Records with scene code
=-=-=
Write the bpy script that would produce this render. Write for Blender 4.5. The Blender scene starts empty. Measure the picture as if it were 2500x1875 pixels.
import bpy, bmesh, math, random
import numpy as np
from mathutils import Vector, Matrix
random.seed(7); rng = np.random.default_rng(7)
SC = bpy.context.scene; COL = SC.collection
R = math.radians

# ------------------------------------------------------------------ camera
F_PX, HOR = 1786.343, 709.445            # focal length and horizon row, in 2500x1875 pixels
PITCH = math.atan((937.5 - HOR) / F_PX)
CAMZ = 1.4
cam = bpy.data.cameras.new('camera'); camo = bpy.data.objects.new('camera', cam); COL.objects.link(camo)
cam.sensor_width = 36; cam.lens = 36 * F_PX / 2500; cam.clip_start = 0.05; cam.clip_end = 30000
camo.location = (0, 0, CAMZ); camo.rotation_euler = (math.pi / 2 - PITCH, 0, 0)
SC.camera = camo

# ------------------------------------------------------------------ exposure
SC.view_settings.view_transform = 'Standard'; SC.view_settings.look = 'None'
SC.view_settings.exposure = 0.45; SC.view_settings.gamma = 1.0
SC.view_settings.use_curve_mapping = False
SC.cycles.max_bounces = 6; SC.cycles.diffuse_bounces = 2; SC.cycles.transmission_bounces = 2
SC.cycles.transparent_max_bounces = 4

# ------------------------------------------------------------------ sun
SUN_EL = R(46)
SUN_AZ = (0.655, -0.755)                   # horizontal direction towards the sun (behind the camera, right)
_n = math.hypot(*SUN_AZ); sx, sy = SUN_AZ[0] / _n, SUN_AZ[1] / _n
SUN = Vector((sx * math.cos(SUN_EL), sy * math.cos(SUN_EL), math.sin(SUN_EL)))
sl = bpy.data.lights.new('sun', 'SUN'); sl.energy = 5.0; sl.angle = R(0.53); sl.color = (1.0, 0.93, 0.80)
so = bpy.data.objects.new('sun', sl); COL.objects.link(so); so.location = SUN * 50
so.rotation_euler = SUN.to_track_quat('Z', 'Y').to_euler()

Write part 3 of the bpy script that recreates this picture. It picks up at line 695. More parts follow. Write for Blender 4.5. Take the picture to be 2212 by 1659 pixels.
=-=-=
Look above and return each line of the records exactly, from the very first through the line with "SC.cycles.transparent_max_bounces = 4", both included.

Write the bpy script that would produce this render. Write for Blender 4.5. The Blender scene starts empty. Measure the picture as if it were 2500x1875 pixels.
import bpy, bmesh, math, random
import numpy as np
from mathutils import Vector, Matrix
random.seed(7); rng = np.random.default_rng(7)
SC = bpy.context.scene; COL = SC.collection
R = math.radians

# ------------------------------------------------------------------ camera
F_PX, HOR = 1786.343, 709.445            # focal length and horizon row, in 2500x1875 pixels
PITCH = math.atan((937.5 - HOR) / F_PX)
CAMZ = 1.4
cam = bpy.data.cameras.new('camera'); camo = bpy.data.objects.new('camera', cam); COL.objects.link(camo)
cam.sensor_width = 36; cam.lens = 36 * F_PX / 2500; cam.clip_start = 0.05; cam.clip_end = 30000
camo.location = (0, 0, CAMZ); camo.rotation_euler = (math.pi / 2 - PITCH, 0, 0)
SC.camera = camo

# ------------------------------------------------------------------ exposure
SC.view_settings.view_transform = 'Standard'; SC.view_settings.look = 'None'
SC.view_settings.exposure = 0.45; SC.view_settings.gamma = 1.0
SC.view_settings.use_curve_mapping = False
SC.cycles.max_bounces = 6; SC.cycles.diffuse_bounces = 2; SC.cycles.transmission_bounces = 2
SC.cycles.transparent_max_bounces = 4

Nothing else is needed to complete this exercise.